あと、ミスター日本で14回優勝したレジェンド小沼選手は、背中の大円筋を断裂している。
―― ミスター日本で特に思い出に残っている試合は?
小沼 たくさん出ていますし(笑)、どれか一つに絞るのは難しいですが、初優勝した'85年。
それと'93年のミスター日本は特に印象に残っています。
―― '93年ミスター日本というと、たしか大円筋を切るケガを負った年の大会ですね。
小沼 6月に右の大円筋の筋断裂をしてしまい、当時の雑誌のインタビューでも今年は出ないというような返答をしていました。
まったく腕も動かなかったですし、ジムで補助するときも片手でしかできませんでした。
今年は新しいチャンピオンが生まれるんだなと、他人事のように考えていました。
―― 結果的には出場して、V8を決めたわけですが、出場を決意したきっかけはあったのでしょうか?

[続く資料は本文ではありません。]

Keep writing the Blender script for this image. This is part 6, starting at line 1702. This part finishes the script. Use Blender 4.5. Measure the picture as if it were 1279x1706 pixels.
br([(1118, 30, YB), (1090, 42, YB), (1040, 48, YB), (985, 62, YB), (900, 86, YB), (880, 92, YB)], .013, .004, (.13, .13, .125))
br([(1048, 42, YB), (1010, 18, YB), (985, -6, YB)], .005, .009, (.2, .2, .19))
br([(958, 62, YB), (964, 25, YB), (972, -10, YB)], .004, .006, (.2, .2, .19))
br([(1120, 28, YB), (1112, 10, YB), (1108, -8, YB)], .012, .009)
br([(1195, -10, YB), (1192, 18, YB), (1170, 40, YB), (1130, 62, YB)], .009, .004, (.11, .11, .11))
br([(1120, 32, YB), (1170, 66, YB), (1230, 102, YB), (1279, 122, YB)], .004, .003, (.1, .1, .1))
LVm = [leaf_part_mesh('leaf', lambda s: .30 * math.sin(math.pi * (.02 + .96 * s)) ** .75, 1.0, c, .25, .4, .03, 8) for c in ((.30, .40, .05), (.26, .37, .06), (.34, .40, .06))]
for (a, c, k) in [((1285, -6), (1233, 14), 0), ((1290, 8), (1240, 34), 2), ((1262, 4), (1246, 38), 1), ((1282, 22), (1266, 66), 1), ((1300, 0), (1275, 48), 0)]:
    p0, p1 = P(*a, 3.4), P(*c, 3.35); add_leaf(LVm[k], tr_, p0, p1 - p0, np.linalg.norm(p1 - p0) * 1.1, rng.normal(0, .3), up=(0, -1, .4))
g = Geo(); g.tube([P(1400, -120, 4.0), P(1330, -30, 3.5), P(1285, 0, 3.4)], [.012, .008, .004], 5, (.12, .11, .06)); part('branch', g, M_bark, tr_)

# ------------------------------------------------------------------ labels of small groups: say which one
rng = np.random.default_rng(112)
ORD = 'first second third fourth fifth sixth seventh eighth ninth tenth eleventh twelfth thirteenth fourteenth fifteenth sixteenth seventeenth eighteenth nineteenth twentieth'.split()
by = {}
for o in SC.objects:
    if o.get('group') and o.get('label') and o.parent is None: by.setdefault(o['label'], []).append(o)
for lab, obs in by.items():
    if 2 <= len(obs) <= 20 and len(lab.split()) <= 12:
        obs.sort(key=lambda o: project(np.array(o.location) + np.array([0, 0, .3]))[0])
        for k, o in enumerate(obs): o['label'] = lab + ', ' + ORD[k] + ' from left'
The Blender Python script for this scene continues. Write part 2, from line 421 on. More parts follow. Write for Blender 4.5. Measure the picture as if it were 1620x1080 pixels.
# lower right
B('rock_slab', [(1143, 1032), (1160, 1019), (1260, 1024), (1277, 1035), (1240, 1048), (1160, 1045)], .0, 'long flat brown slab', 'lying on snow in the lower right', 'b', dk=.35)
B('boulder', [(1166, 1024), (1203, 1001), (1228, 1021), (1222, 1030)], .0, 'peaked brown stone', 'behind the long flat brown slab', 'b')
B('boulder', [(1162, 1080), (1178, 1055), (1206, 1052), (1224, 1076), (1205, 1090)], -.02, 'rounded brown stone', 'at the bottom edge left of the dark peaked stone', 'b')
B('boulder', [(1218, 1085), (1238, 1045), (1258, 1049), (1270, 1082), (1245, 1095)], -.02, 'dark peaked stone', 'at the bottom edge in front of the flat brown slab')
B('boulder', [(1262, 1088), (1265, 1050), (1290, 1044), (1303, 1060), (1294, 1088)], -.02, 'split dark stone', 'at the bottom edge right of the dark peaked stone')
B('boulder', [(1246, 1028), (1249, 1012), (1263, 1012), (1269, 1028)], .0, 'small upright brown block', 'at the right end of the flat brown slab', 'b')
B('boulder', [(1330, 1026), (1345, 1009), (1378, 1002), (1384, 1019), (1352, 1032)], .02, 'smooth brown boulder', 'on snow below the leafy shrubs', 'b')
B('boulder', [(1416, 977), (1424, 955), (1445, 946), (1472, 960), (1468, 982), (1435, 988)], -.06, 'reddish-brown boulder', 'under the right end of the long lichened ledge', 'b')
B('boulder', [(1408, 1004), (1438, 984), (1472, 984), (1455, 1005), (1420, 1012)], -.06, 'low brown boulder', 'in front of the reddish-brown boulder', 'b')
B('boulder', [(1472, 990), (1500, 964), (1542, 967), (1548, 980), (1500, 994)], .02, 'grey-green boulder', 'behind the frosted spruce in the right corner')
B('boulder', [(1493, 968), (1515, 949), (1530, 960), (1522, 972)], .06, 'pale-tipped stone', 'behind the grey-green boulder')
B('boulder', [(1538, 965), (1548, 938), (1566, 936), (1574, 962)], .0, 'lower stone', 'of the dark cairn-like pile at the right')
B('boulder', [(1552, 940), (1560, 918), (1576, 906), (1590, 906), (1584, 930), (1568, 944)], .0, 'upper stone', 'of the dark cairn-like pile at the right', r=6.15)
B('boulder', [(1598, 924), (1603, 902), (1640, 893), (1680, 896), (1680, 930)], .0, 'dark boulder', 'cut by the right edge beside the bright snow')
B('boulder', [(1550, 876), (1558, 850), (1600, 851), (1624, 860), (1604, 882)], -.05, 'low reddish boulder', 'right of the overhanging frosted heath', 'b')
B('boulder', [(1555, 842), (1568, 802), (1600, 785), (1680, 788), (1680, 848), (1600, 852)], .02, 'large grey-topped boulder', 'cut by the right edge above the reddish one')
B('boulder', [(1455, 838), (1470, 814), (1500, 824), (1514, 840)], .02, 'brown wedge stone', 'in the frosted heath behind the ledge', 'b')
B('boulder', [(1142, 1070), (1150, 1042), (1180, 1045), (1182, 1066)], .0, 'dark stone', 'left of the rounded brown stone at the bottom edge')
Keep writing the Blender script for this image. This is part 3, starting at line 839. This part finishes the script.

小沼 1カ月くらいトレーニングを一切やめて、食べたいものを食べていました。それが良かったんです。
痛みもだいぶ軽くなってきたので、この条件下でどこまでできるかチャレンジしたくなったんです。
正直、負けは覚悟していました。試合では髙西文利さんに決勝で1ポイント差まで迫られましたが、
なんとか勝てたという試合でした。それまでは勝って当たり前と思われていたので、
このときの優勝は私にとって非常に価値あるものでした。
―― ケガをしたときはまず休むということの大切さを痛感されたのですね。痛くても我慢してやってしまう方は多いです。
小沼 良くなったと思ってトレーニングすると、大抵また同じ部分を痛めてしまいます。
それを繰り返すと本当にダメになってしまいます。ケガをしたらまずは休養することを心がけてほしいです。